Becca stops. "I had it backward," she says. "I'm not here for you. You're here for me." She removes the hat and tosses it to him, blows him a kiss, and walks into the trees until she is gone. Worm finds a single raspberry slipper left in a patch of mayapples; she kept the other so they each have one. He walks home through the darkening woods. The fireflies are out.

On Thursday, changes take root. Eddie reveals the fight never happened and that Bijou rejected his advance. Worm scans every face at school for signs of an experience like his and finds only Monica, who wears her black Dead Wednesday shirt a second day, enduring mockery with a quiet smile. He reflects that Monica's old challenge echoes Becca's words. When he looks in the mirror, the old pain about his acne is simply gone. Words come out of him more freely.
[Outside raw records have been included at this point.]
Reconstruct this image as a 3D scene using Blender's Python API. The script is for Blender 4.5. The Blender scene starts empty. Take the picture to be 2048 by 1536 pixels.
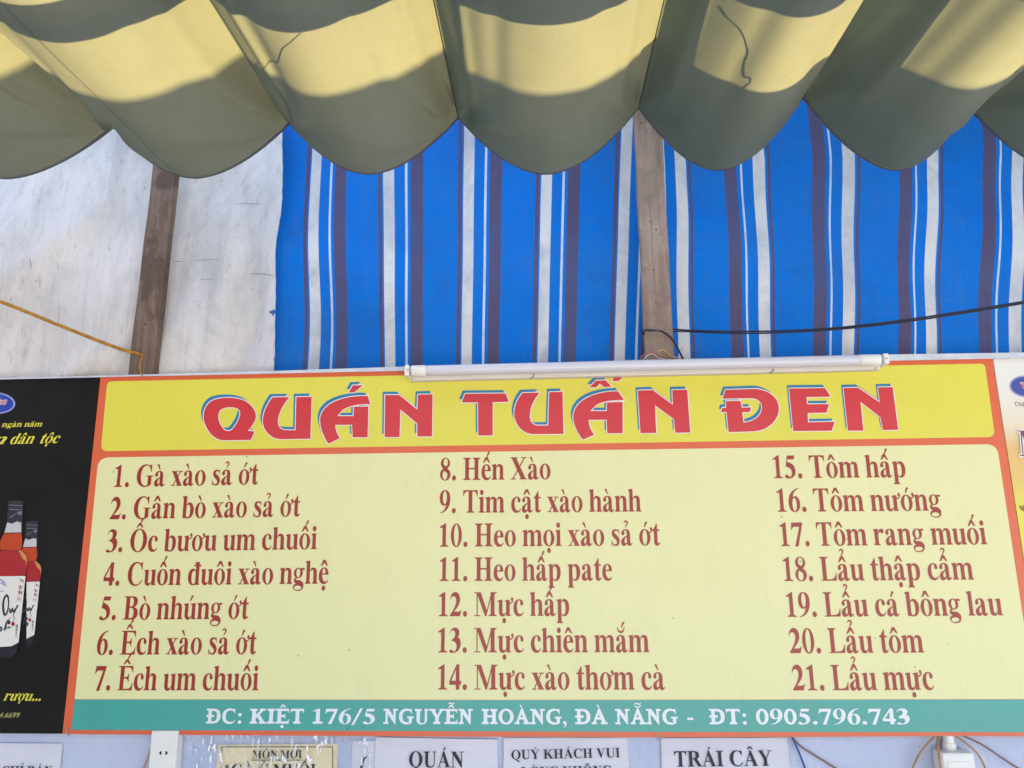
import bpy, bmesh, math, random
from mathutils import Vector, Euler, Matrix
from mathutils.geometry import delaunay_2d_cdt

# ------------------------------------------------------------------ camera, sky, sun, exposure
S = bpy.context.scene
ZB = 1.25                                   # height of the menu board's lower edge
F = 1539.0                                  # focal length in photo pixels (2048 wide)
cam_data = bpy.data.cameras.new("camera")
cam = bpy.data.objects.new("camera", cam_data)
S.collection.objects.link(cam)
cam.location = (0.03674, -1.89636, ZB + 0.40029)
cam.rotation_euler = (math.radians(102.628), math.radians(0.535), math.radians(2.970))
cam_data.sensor_width = 36.0
cam_data.lens = 36.0 * F / 2048.0
cam_data.clip_start = 0.02
cam_data.clip_end = 600
S.camera = cam

SUN = Vector((-0.485, 0.33, 0.78)).normalized()      # direction towards the sun
world = bpy.data.worlds.new("World")
S.world = world
world.use_nodes = True
wn = world.node_tree.nodes
sky = wn.new("ShaderNodeTexSky")
sky.sky_type = 'NISHITA'
sky.sun_disc = False
sky.sun_elevation = math.asin(SUN.z)
sky.sun_rotation = math.atan2(SUN.x, SUN.y)
sky.air_density = 1.0
sky.dust_density = 3.0
sky.ozone_density = 1.0
wn["Background"].inputs["Strength"].default_value = 0.13
world.node_tree.links.new(sky.outputs[0], wn["Background"].inputs["Color"])

sun_data = bpy.data.lights.new("sun", 'SUN')
sun_data.energy = 5.0
sun_data.angle = math.radians(0.55)
sun_data.color = (1.0, 0.93, 0.82)
sun = bpy.data.objects.new("sun", sun_data)
S.collection.objects.link(sun)
sun.location = SUN * 30
sun.rotation_euler = SUN.to_track_quat('Z', 'Y').to_euler()

S.view_settings.view_transform = 'Standard'
S.view_settings.look = 'None'
S.view_settings.exposure = 2.3
S.view_settings.gamma = 1.0

# ------------------------------------------------------------------ helpers
RM = Euler(cam.rotation_euler, 'XYZ').to_matrix()
CL = Vector(cam.location)
R = random.Random(7)


def ray(px, py):
    return RM @ Vector(((px - 1024.0) / F, (768.0 - py) / F, -1.0))


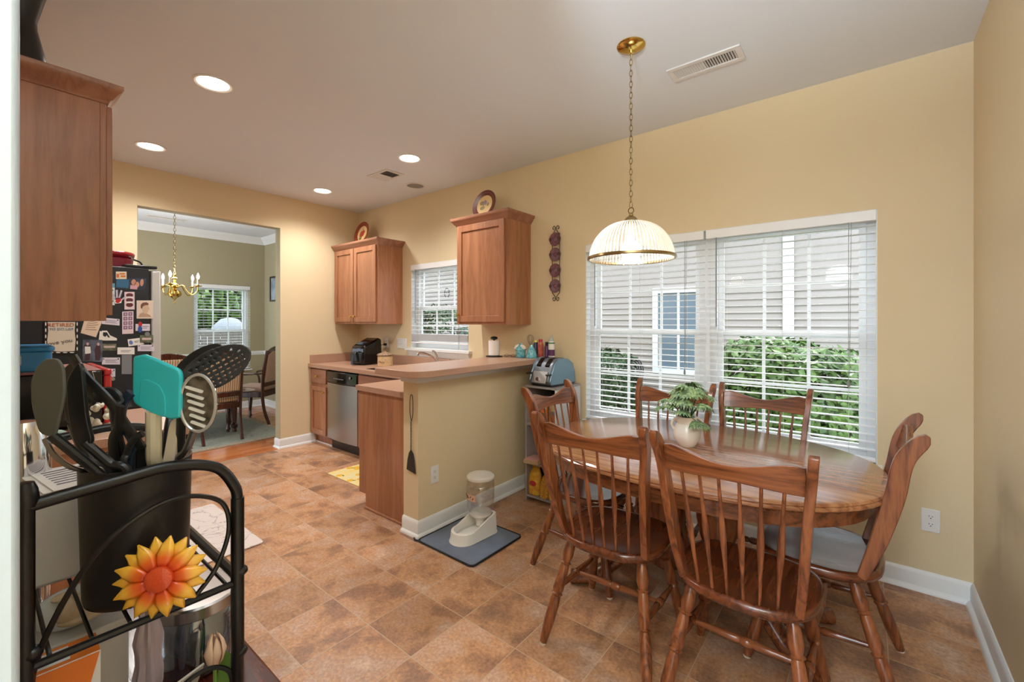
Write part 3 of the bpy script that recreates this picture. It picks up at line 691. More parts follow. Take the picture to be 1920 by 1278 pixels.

On the first day of summer, Worm bikes 27 miles to Becca's grave in Elwood, carrying a vinegar bottle duct-taped under his bike seat. He smashes it against her headstone, a symbolic gesture to free her from the bottle. Pooter appears, and Worm reveals enough knowledge, including Pooter's nickname and how they met at Waldo's, to earn a handshake over the gravestone. Worm restrains himself from sharing Becca's Christmas Eve plan, understanding it would be wrong to give Pooter a memory he cannot own.

On the Fourth of July, Worm's transformation reaches its fullest expression. He joins the egg toss instead of watching. During the fireworks, a firefly drifts past his nose, and he stands, the only person among 5,000. He hears Becca's voice: "Be bold, Worm." He walks through the crowd and says one word: "Monica." She stands. He tells her, "There's a better show." They walk through the deserted town, talking and laughing. He asks why she told him to get a life. She whispers, "I got your attention, didn't I?" Despite appearing to ignore him for a year, she was always watching. They arrive at an empty lot alive with fireflies and wander hand in hand through the dancing lights. She cups his acne-marked cheeks without flinching and says, "Robbie, Robbie, Robbie . . . where have you been?" Worm thinks: Becca, you'd love this girl.